• STATED TASK
Check every line below for the word "Take" and show those that hold it.

• PROVIDED RECORDS

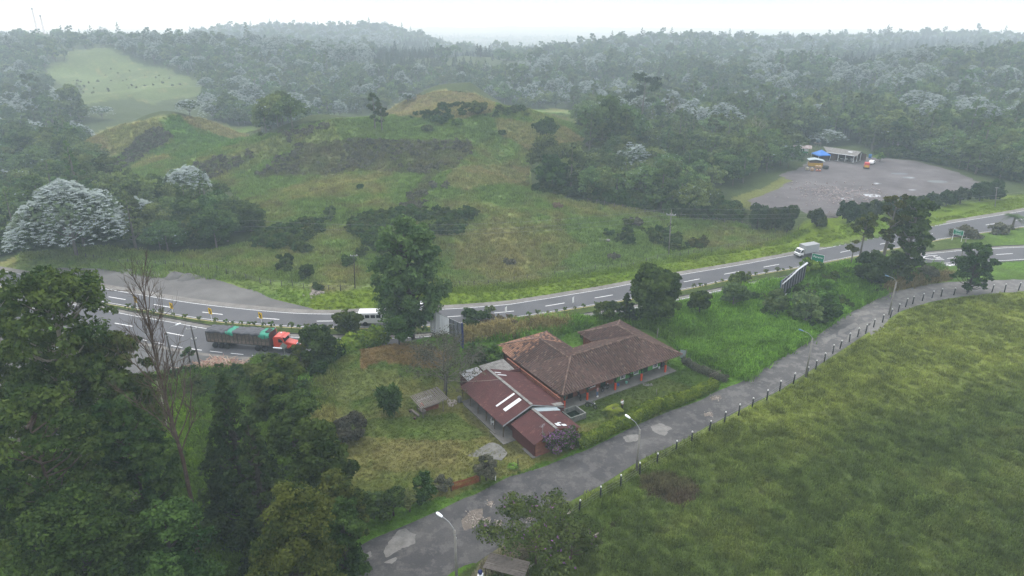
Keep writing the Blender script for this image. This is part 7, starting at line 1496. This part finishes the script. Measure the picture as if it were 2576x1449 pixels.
def box_truck():
    a = gr_(2004, 660); b = gr_(2063, 646); s = float(np.interp((a.x + b.x) / 2, XS, slopey(yUF))); rz = math.pi + math.atan(s)
    c = Vector(((a.x + b.x) / 2 + .5, 0, 0)); c.y = float(fUF(c.x)) - 2.0; H = empty('box_truck', (c.x, c.y, float(zr(c.x)) + .035), rz, 'small white cab-over truck with a plain grey-white box body on the far carriageway', 'truck')
    # x forward; cab front at 3.3
    q = MB(); q.ext([(1.75, .55), (3.25, .55), (3.32, 1.15), (3.05, 1.25), (2.62, 2.12), (2.45, 2.2), (1.75, 2.2)], 'y', -.92, .92); q.build('cab', M_CWH, H, bevel=.05)
    w_ = MB(); w_.raw([(3.07, -.8, 1.28), (3.07, .8, 1.28), (2.67, .76, 2.08), (2.67, -.76, 2.08), (3.09, -.8, 1.30), (3.09, .8, 1.30), (2.69, .76, 2.10), (2.69, -.76, 2.10)], [(0, 3, 2, 1), (4, 5, 6, 7), (0, 1, 5, 4), (1, 2, 6, 5), (2, 3, 7, 6), (3, 0, 4, 7)]); w_.build('windscreen', M_VGL, H)
    for sd in (-1, 1):
        w_ = MB(); w_.ext([(1.95, 1.32), (2.88, 1.32), (2.55, 2.0), (1.95, 2.0)], 'y', sd * .925 - .01, sd * .925 + .01); w_.build('side_window', M_VGL, H)
        m_ = MB(); m_.box((3.0, sd * 1.08, 1.6), (.08, .16, .34)); m_.build('mirror', M_BLK, H); l = MB(); l.box((3.30, sd * .68, .85), (.06, .3, .2)); l.build('headlight', M_HLT, H)
        wheel(H, 2.35, sd * .82, .38, .24, sd); wheel(H, -1.9, sd * .82, .38, .40, sd)
    MB().box((3.3, 0, .52), (.14, 1.8, .22)).build('bumper', M_BLK, H); MB().box((3.34, 0, .95), (.04, .9, .12)).build('grille', M_BLK, H)
    MB().box((-.75, 0, 2.0), (4.7, 2.12, 2.1)).build('box_body', M_BXW, H, bevel=.03); q = MB(); q.box((-.75, 0, 3.06), (4.74, 2.16, .04)); q.box((1.62, 0, 2.0), (.04, 2.16, 2.1)); q.build('box_trim', M_MET, H); MB().box((-.4, 0, .72), (5.6, .8, .22)).build('chassis', M_BLK, H)
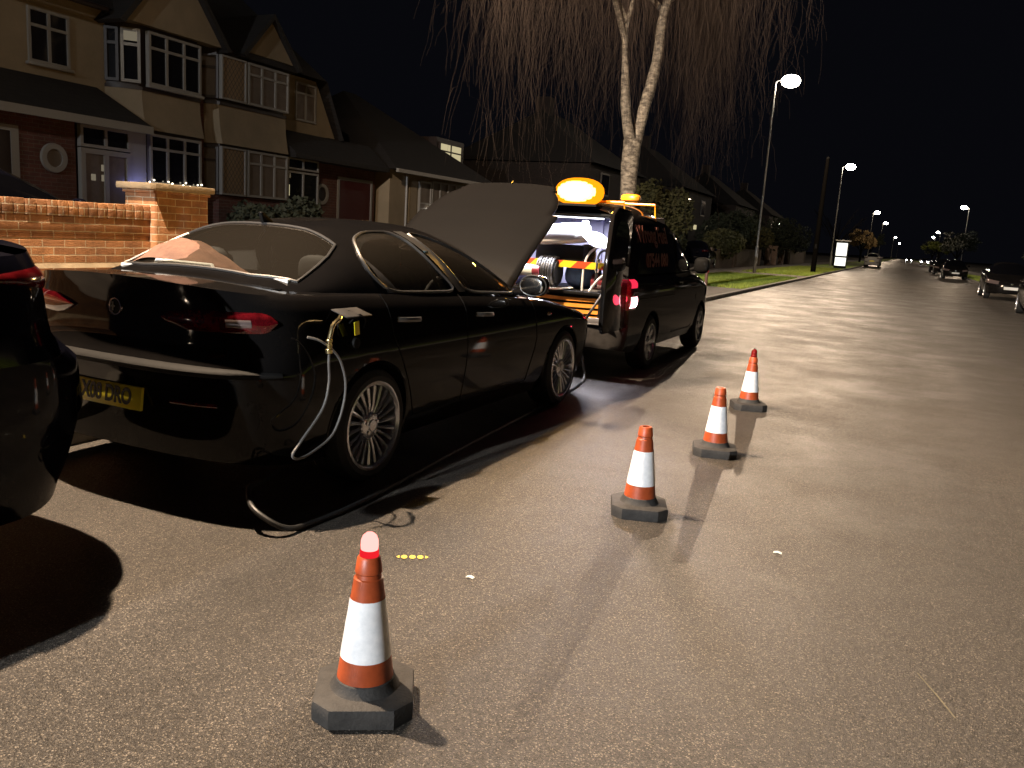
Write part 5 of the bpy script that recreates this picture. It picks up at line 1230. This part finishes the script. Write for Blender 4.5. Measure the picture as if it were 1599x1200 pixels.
# --- bungalow with lit dormer
OC_ = (-15.6, 26, .3); HC = empty('bungalow', OC_); tag(HC, 'low bungalow with a hipped roof, white bay window and lit dormer', 'house')
xc = -15.0; ya, yc = hy(21.3), hy(27.4); ze = hz(3.0)
obj('wall', MB().box(xc-8, xc, ya, yc, .25, ze), 'render', HC, off=OC_)
rf = MB(); pts = [(xc+.45, ya-.3, ze), (xc+.45, yc+.3, ze), (xc-8.4, yc+.3, ze), (xc-8.4, ya-.3, ze)]; r1 = (xc-4, ya+2.9, ze+2.9); r3 = (xc-4, yc-2.9, ze+2.9)
rf.poly([pts[0], pts[1], r3, r1]); rf.poly([pts[1], pts[2], r3]); rf.poly([pts[2], pts[3], r1, r3]); rf.poly([pts[3], pts[0], r1]); rf.poly(pts); obj('roof', rf, 'tiles', HC, off=OC_)
obj('gutter', MB().box(xc+.42, xc+.52, ya-.3, yc+.3, ze-.10, ze+.01), 'white_frame', HC, off=OC_)
window(HC, OC_, xc+.05, hy(22.9), hy(23.6), hz(1.75), hz(2.80), 1, .65, name='window', sill=False, pane='blind'); window(HC, OC_, xc+.05, hy(23.65), hy(25.75), hz(1.75), hz(2.85), 4, .68, name='window', sill=False, pane='blind')
obj('pale_door', MB().box(xc, xc+.04, hy(22.35), hy(22.8), .3, hz(2.74)), 'render', HC, off=OC_); obj('downpipe', MB().tube([(xc+.06, hy(22.15), .3), (xc+.06, hy(22.15), ze)], .04, 8), 'white_frame', HC, off=OC_)
xd = -16.6; dm = MB(); dm.box(xd-2, xd, hy(23.9, xd), hy(25.75, xd), hz(3.45, xd), hz(4.25, xd)); obj('dormer', dm, 'dark_wood', HC, off=OC_)
window(HC, OC_, xd+.03, hy(24.05, xd), hy(25.55, xd), hz(3.52, xd), hz(4.12, xd), 2, .45, pane='lit_pane', frame='dark_wood', name='dormer_window', sill=False)
lamp = empty('outside_light', (-14.9, hy(23.45), hz(1.92))); tag(lamp, 'small bright white light glowing beside the bungalow window', 'light'); obj('bulb', pad((0, 0, 0), .07, .07, .07, 8, 2), glow('outdoor_bulb', (1, .93, .8), 14), lamp); obj('bracket', MB().box(-.06, -.03, -.05, .05, -.1, .1), 'dark_wood', lamp)
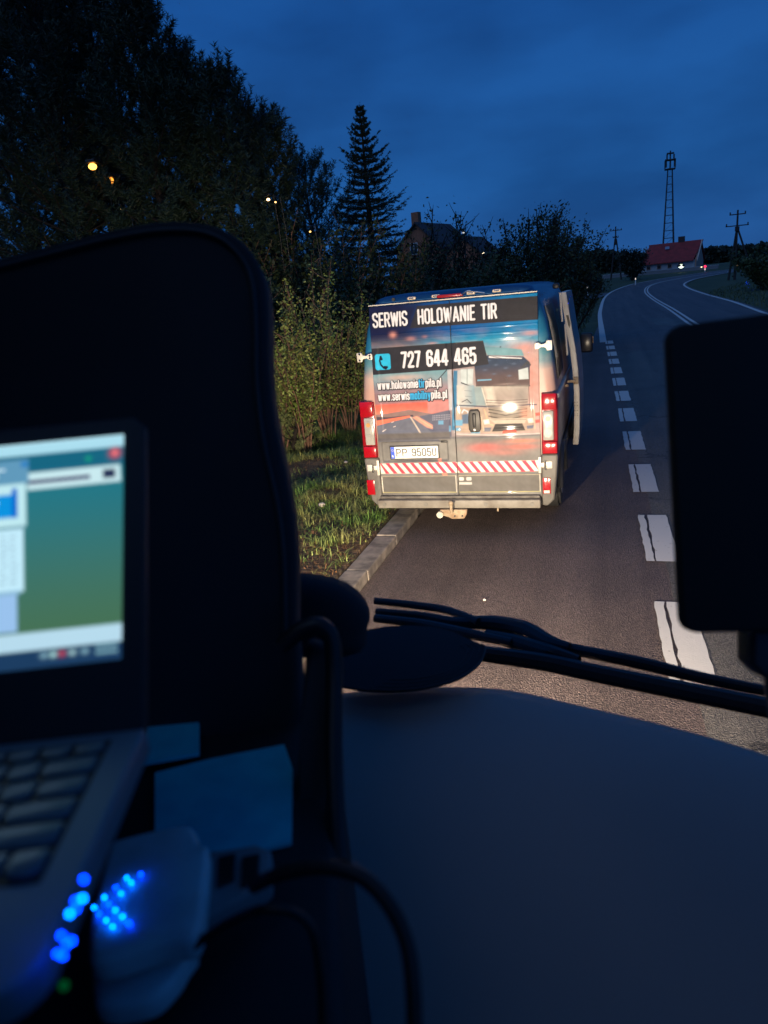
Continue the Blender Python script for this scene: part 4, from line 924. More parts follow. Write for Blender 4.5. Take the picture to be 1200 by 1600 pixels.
def leafy(name, X, Y, h, rad, stems, leaves, size, label, cat, group=None, seed=1, lm=None, bottom=.15, open_=.55, sm=None, rs=.018, droop=0.0, lean_=(0, 0), alpha=1.0):
    """a shrub or tree grown as stems with twigs and single leaves"""
    g = np.random.default_rng(seed); z0 = float(vz(X, Y) if X < -2.5 else H(X, Y))-.04
    root = empty(name, (X, Y, z0), label, cat, group)
    lines, rd, P = [], [], []
    for k in range(stems):
        a = g.uniform(0, 6.28); sp = rad*g.uniform(.15, 1)**.6; L = h*g.uniform(.62, 1.0)*(1-.25*(sp/rad)**2)
        s = np.linspace(0, 1, 8); b0 = np.array([math.cos(a), math.sin(a)])*g.uniform(0, .16)*rad
        wb = np.cumsum(g.normal(0, .035*rad, (8, 2)), 0)
        xy = b0+np.array([math.cos(a), math.sin(a)])*(sp*s**1.25)[:, None]+wb*s[:, None]+np.outer(s, lean_)
        pts = np.c_[xy, L*s]; lines.append(pts); rd.append(np.linspace(rs, rs*.25, 8))
        for j in range(int(7+open_*8)):
            u = bottom+(1-bottom)*g.random(); q = np.array([np.interp(u, s, pts[:, c]) for c in range(3)])
            aa = a+g.normal(0, 1.3); tl = h*g.uniform(.07, .2)*(1.15-.5*u); e = g.uniform(.25, 1.2)
            d = np.array([math.cos(aa)*math.cos(e), math.sin(aa)*math.cos(e), math.sin(e)]); ss = np.linspace(0, 1, 4)[:, None]
            tw = q+d*tl*ss+np.array([0, 0, tl*.18])*ss**2; lines.append(tw); rd.append(np.linspace(rs*.3, rs*.12, 4)); P.append(tw)
        P.append(pts[int(8*bottom)+1:])
    V, F = tube_arr(lines, rd, 5); link('stems', mesh_np(V, F, sm or M['stem'], True), root)['kind'] = 'stuff'
    wts = np.array([np.linalg.norm(p[-1]-p[0]) for p in P]); idx = g.choice(len(P), leaves, p=wts/wts.sum()); t = g.random(leaves)**.8
    Q = np.empty((leaves, 3))
    for c in range(3):
        for pi in range(len(P)):
            pass
        break
    PA = [resample(p, 8) for p in P]; PA = np.stack(PA); f = t*6.999; i0 = f.astype(int); fr = (f-i0)[:, None]
    Q = PA[idx, i0]*(1-fr)+PA[idx, i0+1]*fr; Q += g.normal(0, size*.9, Q.shape)
    n = g.normal(0, 1, (leaves, 3))+np.array([0, 0, .5]); n /= np.linalg.norm(n, axis=1)[:, None]
    a = np.cross(n, g.normal(0, 1, (leaves, 3))); a /= np.linalg.norm(a, axis=1)[:, None]; b = np.cross(n, a)
    sz = (size*g.uniform(.55, 1.25, leaves))[:, None]
    V = np.stack([Q-a*sz*.5, Q+b*sz*.28-a*sz*.05+n*sz*.06, Q+a*sz*.55, Q-b*sz*.28-a*sz*.05+n*sz*.06], 1).reshape(-1, 3)
    F = np.arange(len(V)).reshape(-1, 4); link('crown', mesh_np(V, F, lm or M['leaf_dark']), root)['kind'] = 'stuff'
    return root
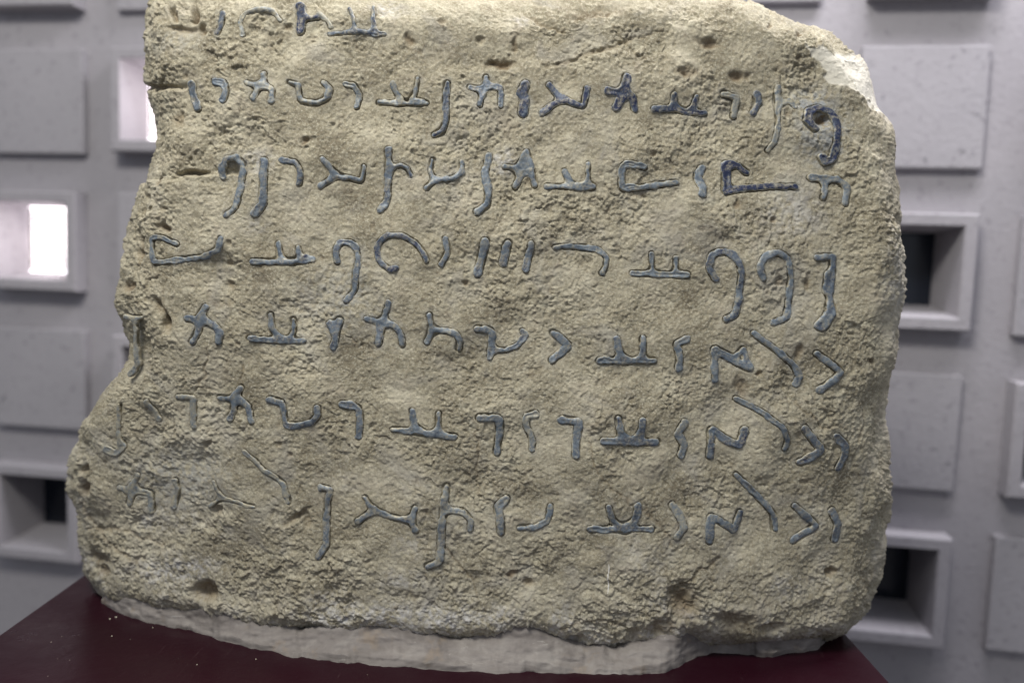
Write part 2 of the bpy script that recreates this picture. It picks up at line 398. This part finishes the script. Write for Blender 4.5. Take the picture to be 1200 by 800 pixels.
L((30, [(978, 515), (1040, 525), (1056, 635), (1130, 633), (1178, 622), (1208, 588), (1204, 552)]), d=.35)
reg(350, 340, A)
L((33, [(198, 535), (275, 552), (286, 600), (278, 688)]), d=.4)
L((27, [(440, 655), (560, 660), (640, 675), (733, 684)]), (27, [(530, 565), (540, 620), (565, 655)]), (27, [(655, 580), (655, 640), (640, 665)]), d=.25)
L((34, [(848, 597), (938, 597), (944, 660), (928, 758)]), d=.3)
L((31, [(1110, 577), (1066, 590), (1066, 640), (1098, 705), (1094, 742)]), d=.2, u=.4)
reg(640, 340, D_)
L((26, [(52, 432), (110, 436), (102, 490), (96, 548)]), d=.3)
L((24, [(190, 500), (280, 506), (370, 508)]), (25, [(240, 430), (248, 475), (265, 500)]), (24, [(320, 433), (315, 475), (298, 500)]), d=.4)
L((25, [(465, 445), (442, 480), (466, 520), (456, 555)]), d=.15, u=.3)
L((25, [(553, 560), (557, 464), (605, 502), (648, 520), (667, 468)]), d=.5)
L((19, [(640, 365), (730, 412), (790, 460), (806, 500), (798, 530)]), d=.15)
L((27, [(858, 458), (890, 500), (918, 530), (850, 575)]), d=.4)
L((28, [(970, 488), (1000, 515), (1000, 555), (978, 592)]), d=.45)
reg(70, 500, A)
L((26, [(270, 290), (320, 298), (355, 232)]), (36, [(335, 300), (320, 360)]), (28, [(345, 300), (410, 318), (416, 400)]), d=.2, u=.5, k=.3)
L((30, [(525, 260), (540, 305), (520, 378)]), d=.3, u=.5, k=.3)
L((20, [(715, 265), (750, 335), (692, 380)]), (22, [(750, 335), (845, 362), (905, 376)]), d=0, u=.65, k=.5)
L((24, [(860, 120), (950, 200), (1040, 270), (1066, 360)]), d=.1, u=.55, k=.4)
reg(350, 500, A)
L((34, [(95, 292), (142, 302), (128, 350), (120, 450), (124, 560), (85, 618)]), d=.35, u=.3)
L((29, [(310, 335), (350, 392), (275, 445)]), (29, [(350, 388), (430, 420), (530, 440), (547, 482)]), (24, [(530, 430), (545, 378)]), d=.3, u=.3)
L((35, [(692, 285), (680, 380), (670, 480), (664, 635), (605, 650)]), (28, [(690, 385), (768, 395), (804, 430), (805, 475)]), d=.25, u=.35)
L((38, [(972, 338), (934, 370), (944, 430), (946, 485)]), d=.3, u=.35)
L((27, [(1038, 470), (1100, 470), (1168, 440), (1180, 372)]), d=.15)
reg(640, 520, D_)
L((20, [(148, 286), (250, 284), (355, 283)]), (21, [(208, 210), (222, 255), (262, 282)]), (23, [(306, 203), (300, 250), (262, 282)]), d=.35)
L((25, [(425, 207), (448, 245), (464, 278), (440, 315)]), d=.05, u=.5)
L((25, [(546, 325), (550, 240), (600, 270), (636, 294), (654, 234)]), d=.4)
L((21, [(640, 105), (710, 175), (765, 235), (768, 283)]), d=.15)
L((23, [(836, 210), (875, 245), (908, 272), (830, 325)]), d=.3)
L((27, [(958, 227), (978, 265), (968, 320)]), d=.35)

def sdf_letter(strokes, x, y):
    d = None
    for wd, pts in strokes:
        pts = np.array(pts); ds = np.full(x.shape, 1e3)
        for kk in ((.12, .25) if len(pts) > 2 else ()):     # round the trace
            q = [pts[0]]
            for a, b in zip(pts[:-1], pts[1:]): q += [a*(1-kk)+b*kk, a*kk+b*(1-kk)]
            q.append(pts[-1]); pts = np.array(q)
        for a, b in zip(pts[:-1], pts[1:]):
            ab = b-a; t = np.clip(((x-a[0])*ab[0]+(y-a[1])*ab[1])/max(ab@ab, 1e-9), 0, 1)
            ds = np.minimum(ds, np.hypot(x-a[0]-t*ab[0], y-a[1]-t*ab[1]) - wd/2)
        if d is None: d = ds
        else:
            K = 7.0; h = np.clip(.5+.5*(d-ds)/K, 0, 1); d = d*(1-h)+ds*h-K*h*(1-h)
    return d

def worley(p, scale, seed):                                 # broken facets: one tilted plate per cell
    q = p/scale; i = np.floor(q).astype(np.int64); best = np.full(p.shape[:-1], 9e9); ht = np.zeros_like(best)
    for a in (-1, 0, 1):
        for b in (-1, 0, 1):
            for c in (-1, 0, 1):
                X, Y, Z = i[..., 0]+a, i[..., 1]+b, i[..., 2]+c
                dx = X+.5+.48*hsh(X, Y, Z, seed)-q[..., 0]; dy = Y+.5+.48*hsh(X, Y, Z, seed+1)-q[..., 1]; dz = Z+.5+.48*hsh(X, Y, Z, seed+2)-q[..., 2]
                dd = dx*dx+dy*dy+dz*dz; m = dd < best
                hh = .55*hsh(X[m], Y[m], Z[m], seed+3) + dx[m]*hsh(X[m], Y[m], Z[m], seed+4) + dz[m]*(hsh(X[m], Y[m], Z[m], seed+5)+.25) - .5*dd[m]
                best[m] = dd[m]; ht[m] = hh
    return ht

# ------------------------------------------------------------------ the stone: a dense, displaced sheet wrapped round the block
NU, NV = 1020, 850
Lf = [(176, -12), (168, 20), (165, 50), (166, 95), (174, 120), (179, 138), (179, 160), (169, 192), (156, 225), (144, 255), (140, 280), (136, 310), (132, 345), (133, 357), (138, 370), (146, 388), (151, 402), (150, 418), (142, 432), (120, 457), (103, 480), (88, 500), (83, 520), (80, 545), (80, 572), (86, 590), (91, 605), (89, 625), (90, 650), (96, 675), (107, 690), (122, 706)]
Rg = [(975, 38), (992, 57), (1010, 75), (1023, 97), (1032, 127), (1044, 155), (1046, 177), (1050, 223), (1052, 265), (1058, 300), (1058, 331), (1057, 350), (1049, 382), (1049, 417), (1041, 455), (1041, 504), (1046, 550), (1049, 585), (1045, 610), (1037, 640), (1028, 677), (1010, 712), (985, 742)]
Tp = [(176, -12), (200, -22), (300, -24), (400, -18), (500, -10), (620, -4), (700, -6), (790, -8), (825, 0), (880, 6), (900, 17), (925, 20), (955, 25), (975, 38)]
Bt = [(122, 706), (167, 713), (233, 724), (290, 740), (363, 750), (463, 751), (540, 762), (620, 748), (700, 767), (760, 756), (800, 745), (850, 747), (900, 754), (950, 752), (985, 742)]
u = np.linspace(0, 1, NU); v = np.linspace(0, 1, NV)       # v = 0 top, 1 bottom
l_, r_, t_, b_ = lerp_poly(Lf, v), lerp_poly(Rg, v), lerp_poly(Tp, u), lerp_poly(Bt, u)
Uu, Vv = np.meshgrid(u, v)
pix = (1-Vv)[..., None]*t_[None] + Vv[..., None]*b_[None] + (1-Uu)[..., None]*l_[:, None] + Uu[..., None]*r_[:, None] \
    - ((1-Uu)*(1-Vv))[..., None]*t_[0] - (Uu*(1-Vv))[..., None]*t_[-1] - ((1-Uu)*Vv)[..., None]*b_[0] - (Uu*Vv)[..., None]*b_[-1]
px, py = pix[..., 0], pix[..., 1]
def sstep(a, b, x):
    t = np.clip((x-a)/(b-a), 0, 1); return t*t*(3-2*t)
def ybroad(x, y):                                          # depth of the worn front face, by place on it
    g = .885 + .015*np.clip((400-y)/400, 0, 1)
    low = sstep(300, 760, y)
    g = g + (.020+.095*low)*np.clip((430-x)/340, 0, 1.3)**2
    g = g + (.012+.050*low)*np.clip((x-760)/280, 0, 1.2)**2
    return g
def edge_off(uu, vv):
    w_, h_ = .90, .72
    e = [uu*w_/.040, (1-uu)*w_/.036, vv*h_/.045, (1-vv)*h_/.030]
    tot = 0
    for k, q in enumerate(e):
        q = np.clip(q, 0, 1); tot = tot + (1-np.sqrt(np.clip(1-(1-q)**2, 0, 1)))**2
    return .052*np.sqrt(tot)
yy = ybroad(px, py) + edge_off(Uu, Vv)
rr = ray(px, py); S = CAM + rr*(yy/rr[..., 1])[..., None]
def normals(S):
    du = np.gradient(S, axis=1); dv = np.gradient(S, axis=0)
    n = np.cross(dv, du); n /= np.linalg.norm(n, axis=-1)[..., None]+1e-12
    return n
Nn = normals(S)
if Nn[NV//2, NU//2, 1] > 0: Nn = -Nn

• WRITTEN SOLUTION
Continue the Blender Python script for this scene: part 4, from line 924. More parts follow. Write for Blender 4.5. Take the picture to be 1200 by 1600 pixels.
Write part 2 of the bpy script that recreates this picture. It picks up at line 398. This part finishes the script. Write for Blender 4.5. Take the picture to be 1200 by 800 pixels.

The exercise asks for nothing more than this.